▸ **WORK TO COMPLETE**
Reproduce the listing below word for word, with no pictures.

════════

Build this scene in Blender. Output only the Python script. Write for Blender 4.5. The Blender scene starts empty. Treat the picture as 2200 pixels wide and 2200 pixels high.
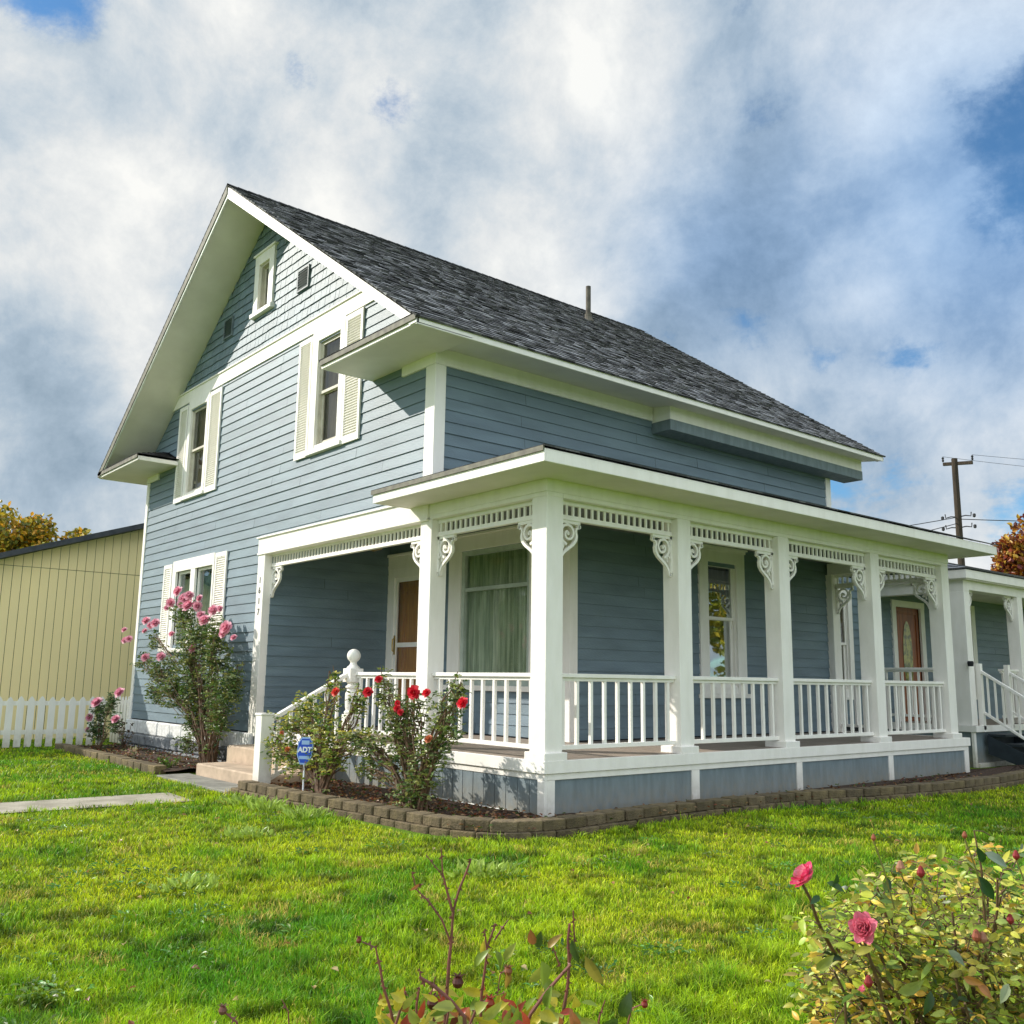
import bpy, bmesh, math, random
import numpy as np
from mathutils import Vector, Matrix, Quaternion
random.seed(11); NR=np.random.RandomState(7)
sc=bpy.context.scene
col=bpy.context.scene.collection
R=math.radians
# ------------------------------------------------------------------ camera frame
CAM=Vector((10.0579,-6.9597,1.5))
RT=Vector((0.63847855,0.76950684,0.01429552)); UP=Vector((0.12521854,-0.12218784,0.98457628)); FW=Vector((-0.75938492,0.62684077,0.17437084))
FPX=2047.75
def ray(u,v): return FW+RT*((u-1100)/FPX)-UP*((v-1100)/FPX)
def at_y(u,v,y): d=ray(u,v); return CAM+d*((y-CAM.y)/d.y)
def at_x(u,v,x): d=ray(u,v); return CAM+d*((x-CAM.x)/d.x)
def at_d(u,v,t): return CAM+ray(u,v)*t
# ------------------------------------------------------------------ materials
def nmat(name):
    m=bpy.data.materials.new(name); m.use_nodes=True; nt=m.node_tree
    b=nt.nodes['Principled BSDF']; return m,nt,b
def mat(name,c1,c2=None,rough=.6,scale=6.,detail=4.,bump=0.,bscale=40.,attr=False,metal=0.,spec=.5,stretch=None,trans=0.,contrast=(.35,.65),dirt=0):
    m,nt,b=nmat(name); N=nt.nodes; L=nt.links
    tc=N.new('ShaderNodeTexCoord'); mp=N.new('ShaderNodeMapping'); L.new(tc.outputs['Object'],mp.inputs[0])
    if stretch: mp.inputs['Scale'].default_value=stretch
    no=N.new('ShaderNodeTexNoise'); no.inputs['Scale'].default_value=scale; no.inputs['Detail'].default_value=detail; L.new(mp.outputs[0],no.inputs['Vector'])
    mr=N.new('ShaderNodeMapRange'); mr.inputs[1].default_value=contrast[0]; mr.inputs[2].default_value=contrast[1]; L.new(no.outputs['Fac'],mr.inputs[0])
    mx=N.new('ShaderNodeMix'); mx.data_type='RGBA'; mx.inputs[6].default_value=(*c1,1); mx.inputs[7].default_value=(*(c2 or c1),1); L.new(mr.outputs[0],mx.inputs[0])
    out=mx.outputs[2]
    if dirt:
        ge=N.new('ShaderNodeNewGeometry'); sz=N.new('ShaderNodeSeparateXYZ'); L.new(ge.outputs['Position'],sz.inputs[0])
        n3=N.new('ShaderNodeTexNoise'); n3.inputs['Scale'].default_value=14; n3.inputs['Detail'].default_value=8; L.new(ge.outputs['Position'],n3.inputs['Vector'])
        m3=N.new('ShaderNodeMapRange'); m3.inputs[1].default_value=.0; m3.inputs[2].default_value=.42; m3.inputs[3].default_value=1.; m3.inputs[4].default_value=0.; L.new(sz.outputs[2],m3.inputs[0])
        m4=N.new('ShaderNodeMath'); m4.operation='MULTIPLY'; L.new(m3.outputs[0],m4.inputs[0]); L.new(n3.outputs['Fac'],m4.inputs[1])
        m5=N.new('ShaderNodeMath'); m5.operation='MULTIPLY'; m5.inputs[1].default_value=dirt; m5.use_clamp=True; L.new(m4.outputs[0],m5.inputs[0])
        md=N.new('ShaderNodeMix'); md.data_type='RGBA'; md.inputs[7].default_value=(.30,.24,.15,1); L.new(m5.outputs[0],md.inputs[0]); L.new(out,md.inputs[6]); out=md.outputs[2]
    if attr:
        at=N.new('ShaderNodeAttribute'); at.attribute_name='Col'
        m2=N.new('ShaderNodeMix'); m2.data_type='RGBA'; m2.blend_type='MULTIPLY'; m2.inputs[0].default_value=1
        L.new(out,m2.inputs[6]); L.new(at.outputs['Color'],m2.inputs[7]); out=m2.outputs[2]
    L.new(out,b.inputs['Base Color']); b.inputs['Roughness'].default_value=rough; b.inputs['Metallic'].default_value=metal
    b.inputs['Specular IOR Level'].default_value=spec
    if bump:
        n2=N.new('ShaderNodeTexNoise'); n2.inputs['Scale'].default_value=bscale; n2.inputs['Detail'].default_value=5; L.new(mp.outputs[0],n2.inputs['Vector'])
        bp=N.new('ShaderNodeBump'); bp.inputs['Strength'].default_value=bump; bp.inputs['Distance'].default_value=.02
        L.new(n2.outputs['Fac'],bp.inputs['Height']); L.new(bp.outputs[0],b.inputs['Normal'])
    if trans:
        tr=N.new('ShaderNodeBsdfTranslucent'); L.new(out,tr.inputs['Color'])
        ms=N.new('ShaderNodeMixShader'); ms.inputs[0].default_value=trans
        L.new(b.outputs[0],ms.inputs[1]); L.new(tr.outputs[0],ms.inputs[2]); L.new(ms.outputs[0],N['Material Output'].inputs['Surface'])
    return m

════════

▸ **RESULT FOR THIS TASK**
Build this scene in Blender. Output only the Python script. Write for Blender 4.5. The Blender scene starts empty. Treat the picture as 2200 pixels wide and 2200 pixels high.
import bpy, bmesh, math, random
import numpy as np
from mathutils import Vector, Matrix, Quaternion
random.seed(11); NR=np.random.RandomState(7)
sc=bpy.context.scene
col=bpy.context.scene.collection
R=math.radians
# ------------------------------------------------------------------ camera frame
CAM=Vector((10.0579,-6.9597,1.5))
RT=Vector((0.63847855,0.76950684,0.01429552)); UP=Vector((0.12521854,-0.12218784,0.98457628)); FW=Vector((-0.75938492,0.62684077,0.17437084))
FPX=2047.75
def ray(u,v): return FW+RT*((u-1100)/FPX)-UP*((v-1100)/FPX)
def at_y(u,v,y): d=ray(u,v); return CAM+d*((y-CAM.y)/d.y)
def at_x(u,v,x): d=ray(u,v); return CAM+d*((x-CAM.x)/d.x)
def at_d(u,v,t): return CAM+ray(u,v)*t
# ------------------------------------------------------------------ materials
def nmat(name):
    m=bpy.data.materials.new(name); m.use_nodes=True; nt=m.node_tree
    b=nt.nodes['Principled BSDF']; return m,nt,b
def mat(name,c1,c2=None,rough=.6,scale=6.,detail=4.,bump=0.,bscale=40.,attr=False,metal=0.,spec=.5,stretch=None,trans=0.,contrast=(.35,.65),dirt=0):
    m,nt,b=nmat(name); N=nt.nodes; L=nt.links
    tc=N.new('ShaderNodeTexCoord'); mp=N.new('ShaderNodeMapping'); L.new(tc.outputs['Object'],mp.inputs[0])
    if stretch: mp.inputs['Scale'].default_value=stretch
    no=N.new('ShaderNodeTexNoise'); no.inputs['Scale'].default_value=scale; no.inputs['Detail'].default_value=detail; L.new(mp.outputs[0],no.inputs['Vector'])
    mr=N.new('ShaderNodeMapRange'); mr.inputs[1].default_value=contrast[0]; mr.inputs[2].default_value=contrast[1]; L.new(no.outputs['Fac'],mr.inputs[0])
    mx=N.new('ShaderNodeMix'); mx.data_type='RGBA'; mx.inputs[6].default_value=(*c1,1); mx.inputs[7].default_value=(*(c2 or c1),1); L.new(mr.outputs[0],mx.inputs[0])
    out=mx.outputs[2]
    if dirt:
        ge=N.new('ShaderNodeNewGeometry'); sz=N.new('ShaderNodeSeparateXYZ'); L.new(ge.outputs['Position'],sz.inputs[0])
        n3=N.new('ShaderNodeTexNoise'); n3.inputs['Scale'].default_value=14; n3.inputs['Detail'].default_value=8; L.new(ge.outputs['Position'],n3.inputs['Vector'])
        m3=N.new('ShaderNodeMapRange'); m3.inputs[1].default_value=.0; m3.inputs[2].default_value=.42; m3.inputs[3].default_value=1.; m3.inputs[4].default_value=0.; L.new(sz.outputs[2],m3.inputs[0])
        m4=N.new('ShaderNodeMath'); m4.operation='MULTIPLY'; L.new(m3.outputs[0],m4.inputs[0]); L.new(n3.outputs['Fac'],m4.inputs[1])
        m5=N.new('ShaderNodeMath'); m5.operation='MULTIPLY'; m5.inputs[1].default_value=dirt; m5.use_clamp=True; L.new(m4.outputs[0],m5.inputs[0])
        md=N.new('ShaderNodeMix'); md.data_type='RGBA'; md.inputs[7].default_value=(.30,.24,.15,1); L.new(m5.outputs[0],md.inputs[0]); L.new(out,md.inputs[6]); out=md.outputs[2]
    if attr:
        at=N.new('ShaderNodeAttribute'); at.attribute_name='Col'
        m2=N.new('ShaderNodeMix'); m2.data_type='RGBA'; m2.blend_type='MULTIPLY'; m2.inputs[0].default_value=1
        L.new(out,m2.inputs[6]); L.new(at.outputs['Color'],m2.inputs[7]); out=m2.outputs[2]
    L.new(out,b.inputs['Base Color']); b.inputs['Roughness'].default_value=rough; b.inputs['Metallic'].default_value=metal
    b.inputs['Specular IOR Level'].default_value=spec
    if bump:
        n2=N.new('ShaderNodeTexNoise'); n2.inputs['Scale'].default_value=bscale; n2.inputs['Detail'].default_value=5; L.new(mp.outputs[0],n2.inputs['Vector'])
        bp=N.new('ShaderNodeBump'); bp.inputs['Strength'].default_value=bump; bp.inputs['Distance'].default_value=.02
        L.new(n2.outputs['Fac'],bp.inputs['Height']); L.new(bp.outputs[0],b.inputs['Normal'])
    if trans:
        tr=N.new('ShaderNodeBsdfTranslucent'); L.new(out,tr.inputs['Color'])
        ms=N.new('ShaderNodeMixShader'); ms.inputs[0].default_value=trans
        L.new(b.outputs[0],ms.inputs[1]); L.new(tr.outputs[0],ms.inputs[2]); L.new(ms.outputs[0],N['Material Output'].inputs['Surface'])
    return m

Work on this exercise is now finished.